A former construction company owner says corruption money was used to fund political campaigns for Montreal's mayor.

Lino Zambito, the former head of Infrabec, testified on Monday that his company had to pay officials in the Union Montreal political party a 3 per cent cut of all municipal contracts.

"Starting from 2005 to 2006, there was an amount of 3 per cent of the contracts that I gave back to Mr. [Nicolo] Milioto and I had knowledge that this amount went to Mayor Tremblay's political party," said Zambito.

He also fingered a now-retired official, Gilles Surprenant, for demanding an extra one percent of contracts.

Zambito said he paid Surprenant $200,00 over a decade.

Surprenant, who gave himself the nickname TPS (Taxe Pour Surprenant, a play-on-words for the french acronym for GST), was responsible for preparing budgets and plans for construction projects in Montreal.

Zambito said that the political kickbacks began in 2005 and ended in 2009, when his company was raided by the Surete du Quebec.

However there are indications that some of the politically-related bribes began earlier. The commission was shown photos of Surprenant and a senior city engineering inspector, Luc Leclerc, on vacation in Mexico in a trip that was paid for by construction companies.

Zambito said that Leclerc first warned him that his job was to make Zambito's life difficult. According to Zambito, Leclerc was on the take for 25 per cent of all the cost overruns he approved.

Over ten years, that meant another $200,000 paid to Leclerc.

The entrepreneur said there were some honest officials at city hall, but that corruption was widespread.

"I thought it was ridiculous, everyone knew! It's almost as if it was written on a wall," said Zambito.

Opposition parties demand resignation

Vision Montreal leader Louise Harel and Project Montreal chief Richard Bergeron were both quick to demand the resignation of Mayor Tremblay.

Tremblay said that he had no intention of doing so, and he was confident nobody in his party had done anything wrong, pointing out his party's financial records had already undergone an audit.
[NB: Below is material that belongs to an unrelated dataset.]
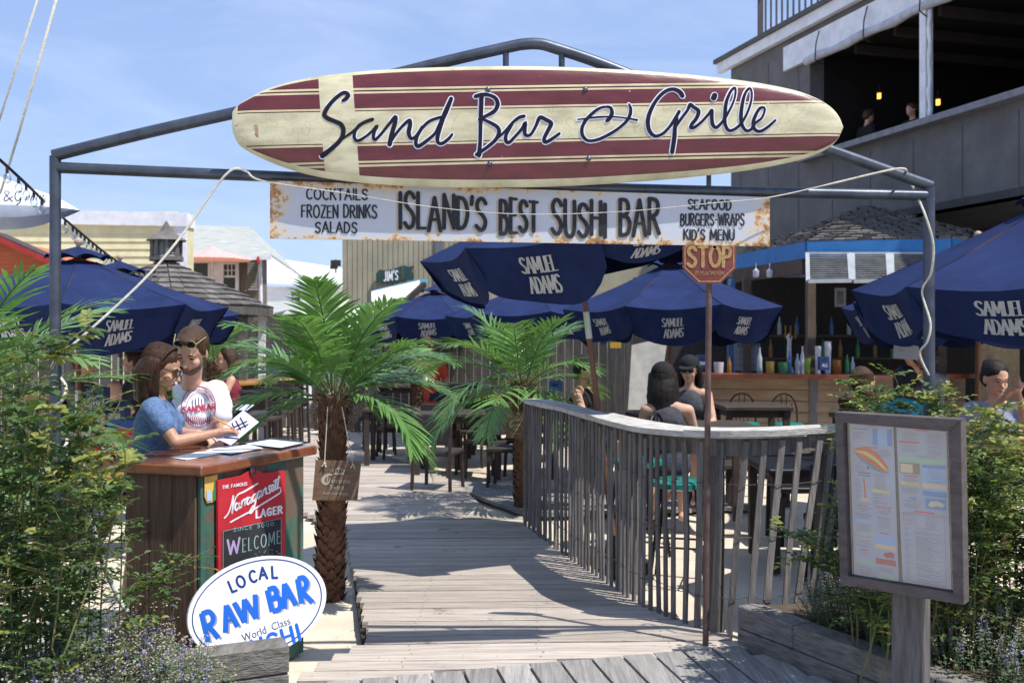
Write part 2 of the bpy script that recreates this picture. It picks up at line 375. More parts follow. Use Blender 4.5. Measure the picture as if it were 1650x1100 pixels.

However he skirted the issue about whether individuals affiliated with the party had abused the system.

"I wished for the Charbonneau Commission. For me it was very important that we shed light on all the allegations of corruption and collusion in the construction industry," said Tremblay.

"I will not make additional comments on what is going on every day at the commission."

Corruption allegations about the mayor's political party have been lodged for years.

Tremblay's former chief fundraiser, Bernard Trepanier, was nicknamed 'Mr. 3 percent" several years ago when Benoit Labonte, himself a former Union Montreal councillor, said that senior party workers were charging contractors.

Labonte said at the time that he confronted Tremblay about the kickbacks.

In 2009 Tremblay said "I verified the rumours and that hearsay and found no relevant fact to support what he said."

Trepanier was among nine people arrested in May of 2012 by Quebec's permanent anti-corruption squad.


Suppliers increased costs

Zambito said that corruption was so rampant suppliers routinely increased prices of materials destined for Montreal.

On Thursday Zambito explained how his company participated in bid-rigging and paid the mafia 2.5 per cent of contracts it won.

He elaborated on this briefly on Monday, saying he gave Nicolo Milioto substantial amounts of cash 20 or 25 times -- money that was intended for the mafia as payment for participating in bid-rigging.

He also said that bid-rigging was the norm for the city of Montreal and for several boroughs, including St. Leonard, Anjou, St. Laurent and LaSalle.


Zambito's company lost contracts following arrest

Zambito was arrested in 2011 and his company lost several government contracts, including work to redo the Highway 640 interchange in St. Eustache, and sewer work on the MUHC superhospital site.

That arrest led to banks yanking his company's line of credit, and Infrabec lost $28 million.

He is now working full-time as a business partner in a restaurant.

So far Zambito has said his family ties to the Rizzuto clan stretched back to Italy, with parents and grandparents from the same village.

His mother's maiden name is Rizzuto, but he is not related to the infamous Mafia clan.

In fact, he said that despite repeated encounters at weddings and funerals with known or suspected mobsters such as Paolo Renda, it was only by reading media reports that he learned who was involved in organized crime.